Attention aux nouvelles recrues
En cette période où le télétravail est le maître-mot, difficile pour les nouveaux venus de se faire une place dans une équipe constituée depuis longtemps. “Il est donc important de travailler sur « l’onboarding », l’intégration de ces personnes, d’une manière ou d’une autre”. Si les réunions physiques sont, pour l’heure, proscrites, privilégiez des moments d’échange virtuels et informels en groupe (sans être trop nombreux) pour faire connaissance. “Il faut pouvoir donner à ces nouveaux-venus un sentiment d’appartenance. Quand ces derniers n’ont jamais vu les locaux, leurs collègues, il est impératif de leur accorder un point d’attention”.

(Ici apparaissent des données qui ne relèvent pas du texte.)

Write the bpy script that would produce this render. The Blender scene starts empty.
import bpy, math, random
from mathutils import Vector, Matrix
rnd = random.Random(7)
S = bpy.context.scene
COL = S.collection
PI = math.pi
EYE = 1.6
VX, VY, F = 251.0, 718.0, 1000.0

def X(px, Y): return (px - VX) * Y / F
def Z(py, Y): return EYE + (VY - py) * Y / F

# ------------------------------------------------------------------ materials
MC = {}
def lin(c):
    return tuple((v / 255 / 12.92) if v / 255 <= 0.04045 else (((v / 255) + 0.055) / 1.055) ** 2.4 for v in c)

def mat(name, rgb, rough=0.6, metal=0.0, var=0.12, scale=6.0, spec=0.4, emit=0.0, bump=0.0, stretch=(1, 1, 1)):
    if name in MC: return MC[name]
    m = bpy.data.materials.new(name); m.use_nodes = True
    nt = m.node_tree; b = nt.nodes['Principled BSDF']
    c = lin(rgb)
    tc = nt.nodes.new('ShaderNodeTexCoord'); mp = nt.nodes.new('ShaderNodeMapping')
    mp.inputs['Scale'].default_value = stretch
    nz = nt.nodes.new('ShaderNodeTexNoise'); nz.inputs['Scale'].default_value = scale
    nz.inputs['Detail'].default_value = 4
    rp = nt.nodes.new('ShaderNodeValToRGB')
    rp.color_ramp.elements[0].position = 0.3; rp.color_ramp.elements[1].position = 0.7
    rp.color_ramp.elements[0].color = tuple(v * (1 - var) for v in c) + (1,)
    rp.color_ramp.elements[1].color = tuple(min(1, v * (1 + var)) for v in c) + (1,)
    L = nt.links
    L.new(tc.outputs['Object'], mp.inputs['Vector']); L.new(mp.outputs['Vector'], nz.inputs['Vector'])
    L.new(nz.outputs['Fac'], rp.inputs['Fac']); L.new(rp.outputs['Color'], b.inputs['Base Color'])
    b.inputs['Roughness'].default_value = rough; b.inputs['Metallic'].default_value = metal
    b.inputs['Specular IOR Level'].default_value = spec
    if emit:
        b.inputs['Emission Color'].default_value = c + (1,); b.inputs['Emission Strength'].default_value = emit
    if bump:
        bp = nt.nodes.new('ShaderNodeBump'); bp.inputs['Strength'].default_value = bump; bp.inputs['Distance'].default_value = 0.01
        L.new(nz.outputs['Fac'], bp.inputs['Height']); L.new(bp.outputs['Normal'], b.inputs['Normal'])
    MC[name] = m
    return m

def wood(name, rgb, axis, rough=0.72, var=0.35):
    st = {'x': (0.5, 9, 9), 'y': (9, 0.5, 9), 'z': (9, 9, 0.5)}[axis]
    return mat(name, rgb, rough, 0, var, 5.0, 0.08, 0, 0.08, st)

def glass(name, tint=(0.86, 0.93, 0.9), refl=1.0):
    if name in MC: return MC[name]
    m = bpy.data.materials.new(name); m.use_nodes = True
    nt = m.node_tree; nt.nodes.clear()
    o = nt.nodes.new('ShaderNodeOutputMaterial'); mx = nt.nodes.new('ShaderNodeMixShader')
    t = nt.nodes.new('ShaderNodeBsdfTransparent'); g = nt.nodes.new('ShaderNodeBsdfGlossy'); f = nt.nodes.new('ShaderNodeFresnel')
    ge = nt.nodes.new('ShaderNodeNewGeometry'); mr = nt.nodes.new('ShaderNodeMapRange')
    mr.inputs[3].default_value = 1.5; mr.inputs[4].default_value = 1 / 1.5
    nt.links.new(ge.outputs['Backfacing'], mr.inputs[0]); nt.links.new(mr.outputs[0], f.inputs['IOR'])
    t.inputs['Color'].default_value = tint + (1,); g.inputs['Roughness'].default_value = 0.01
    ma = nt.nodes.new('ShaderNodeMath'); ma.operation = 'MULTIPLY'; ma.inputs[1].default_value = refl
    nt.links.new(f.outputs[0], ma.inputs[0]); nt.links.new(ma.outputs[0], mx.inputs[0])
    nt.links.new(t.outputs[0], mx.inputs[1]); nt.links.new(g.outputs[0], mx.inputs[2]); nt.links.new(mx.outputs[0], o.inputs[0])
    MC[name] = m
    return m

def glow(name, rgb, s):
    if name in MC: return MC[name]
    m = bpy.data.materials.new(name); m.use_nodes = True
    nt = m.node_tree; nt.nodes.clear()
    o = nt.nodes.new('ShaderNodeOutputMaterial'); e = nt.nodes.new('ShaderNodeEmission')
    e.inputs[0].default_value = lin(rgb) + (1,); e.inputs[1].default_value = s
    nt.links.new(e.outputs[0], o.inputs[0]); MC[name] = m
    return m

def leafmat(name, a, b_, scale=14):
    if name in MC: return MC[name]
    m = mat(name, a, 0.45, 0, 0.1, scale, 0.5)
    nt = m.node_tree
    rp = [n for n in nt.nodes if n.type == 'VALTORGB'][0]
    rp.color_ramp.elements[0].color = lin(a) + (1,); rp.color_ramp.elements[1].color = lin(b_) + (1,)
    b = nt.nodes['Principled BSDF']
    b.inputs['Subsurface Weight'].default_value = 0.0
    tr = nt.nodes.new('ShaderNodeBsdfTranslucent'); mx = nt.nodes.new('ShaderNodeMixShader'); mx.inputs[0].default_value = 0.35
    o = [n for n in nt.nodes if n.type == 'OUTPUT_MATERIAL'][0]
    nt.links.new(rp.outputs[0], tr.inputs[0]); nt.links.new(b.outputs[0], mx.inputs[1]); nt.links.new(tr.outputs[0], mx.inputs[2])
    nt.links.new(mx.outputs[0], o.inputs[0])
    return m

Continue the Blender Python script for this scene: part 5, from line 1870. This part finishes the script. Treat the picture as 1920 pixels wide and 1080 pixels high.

Evaluation : privilégiez les qualités humaines aux systèmes de points
Remplir une grille d’évaluation avec des points verts ou rouges n’a jamais permis de résumer toutes les compétences d’un salarié. “Les grilles d’évaluation doivent être beaucoup plus humaines. Concentrez-vous davantage sur ce que les gens ont fait de bien plutôt que sur les résultats”.
Certes, une entreprise n’est pas un organisme social. Mais avoir la fibre pour l’humain ne signifie pas que l’on laisse de côté les résultats “factuels”. En définitive, l’un ne va pas sans l’autre. Il faut savoir composer avec des principes de réalité des deux côtés. Ce qui est sûr, c’est qu’en prenant soin de la santé mentale et en libérant la parole sur le sujet, “ce n’est que du bénéfice pour la suite”.